Jennifer L. Mass is the Andrew W. Mellon professor of cultural heritage science at Bard Graduate Center for Decorative Arts, Design History and Material Culture. She is also president of Scientific Analysis of Fine Art, a go-to firm for analyzing and authenticating fine and decorative art. It’s a busy profession these days, judging by the fact that, according to Switzerland’s Fine Art Expert Institute, 50 percent of art circulating on the market is being forged or misattributed.
Half of the art on the market at auction and at shows is fake? Does that sound right to you?
I hear this question a lot, and it is a challenging one. Authenticity issues are highly dependent on the segment of the art market one works in. I have encountered significant problems with antiquities, folk art of all forms, American furniture – mostly issues with pastiches – trade silver, European porcelain and Chinese porcelain, both imperial and export. The early Modernists, such as Amedeo Modigliani, comprise another area of difficulty, as do Old Masters and the Abstract Expressionists. Because people come to me when they have a suspected problem with attribution or authenticity, my view of the market is quite slanted. I can see single-dealer collections with 70-90 percent of the pieces being wrong. However, a number between 40 and 50 percent for the art market overall is more realistic.
So many techniques now to verify paintings – X-rays, infrared scans and radiocarbon dating, among others. Is technology supplanting connoisseurship or the trained eye? Is there a danger in letting the machines take over?
Technology will never supplant connoisseurship; it is an orthogonal approach to be used in conjunction with a stylistic analysis. Cultural heritage scientists, in the best-case scenario, always work together with art conservators and art historians to obtain the best possible assessment of a work. Also, we call them scientific instruments and not machines, the term “machines” hurts their feelings!
Rational humans almost always get an appraisal before buying a home. Why are some collectors so prone to buying high-value art that lacks documentation?
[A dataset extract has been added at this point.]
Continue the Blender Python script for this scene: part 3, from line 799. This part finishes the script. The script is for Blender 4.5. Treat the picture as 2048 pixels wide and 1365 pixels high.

There is competition among collectors to buy from the big-name dealers and to be called first when an exciting find comes to light. If a collector makes the purchasing process difficult for the dealer by having conservators, scientists and lawyers get involved prior to the transaction, they may not receive the first phone call about the next exciting find. As a result, many times we see people doing their due diligence after the sale. Dealers are getting more used to having conservators inspect works before purchase, and my hope is that in time scientific study will become a natural part of the process too. If that does not occur, sales can always be written so that if any problems turn up later through scientific analysis, the buyer has appropriate recourse. Art fairs like TEFAF use scientific analysis to vet many works prior to the fair, and this is helping introduce science into the prepurchase process.
For paintings, fakes can be spotted through catching overpainting, inappropriately aged canvas or pigments that didn’t exist at the time they were purportedly painted. What’s the process for decorative arts pieces, such as an antique weathervane or a Staffordshire figurine?
With weathervanes, we have found a number of issues with the finishes, and often these pieces are desirable for their beautiful finishes, whether gilded, polychromed or patinated. The beauty of a natural patina cannot be replicated with an artificial brushed-on copper nitrate patina, which looks flat and shiny by comparison. A natural patina has a rich velvety appearance of copper minerals growing directly out of the surface of the vane. Naturally, aged gilding is imitated using gold flake painted on with anything from Elmer’s Glue to polyurethane floor finish. These modifications are not detectable to the naked eye, but they are detectable using molecular analysis techniques, such as infrared spectroscopy. X-ray fluorescence of the Staffordshire figures can determine whether their overglaze enamels are consistent with the specific technologies used at Staffordshire and the date of manufacture.
So after one has learned how to distinguish Chippendale from Hepplewhite, how does one become a furniture finish detective?
The furniture finish projects are some of my favorites. By removing microscopic samples of the finish – smaller than the period at the end of this sentence – and mounting and polishing them to reveal their layer structures in cross-section, we are then able to view them under the microscope in ultraviolet light. This allows us to view the layer structures of the finishes on different parts of the piece, and to study the compositions of the finish layers. If the early layer structures don’t match, then the different components of the piece likely did not start out their lives together, and the work is a pastiche.
Seeing the forest for the trees, has your forensic work in fine art over the past 20 years given you an appreciation for any particular genre?
Essentially, I love working on all types of art, because they are beautiful on both the macroscopic and microscopic scale. Art Nouveau and the Jugenstil movement are tremendously appealing to me, as is the Russian Avant-Garde, but we see a number of authenticity concerns for the latter.
Best memory (not related to work) from your travels to Oslo to study Munch’s “The Scream” for a pigment degradation study?
Riding the escalator in the airport and seeing tremendous banners reading “Welcome to Oslo, ‘The Scream’s’ Hometown.” This brought home what an icon this work is for the city, the nation and for the Western art canon.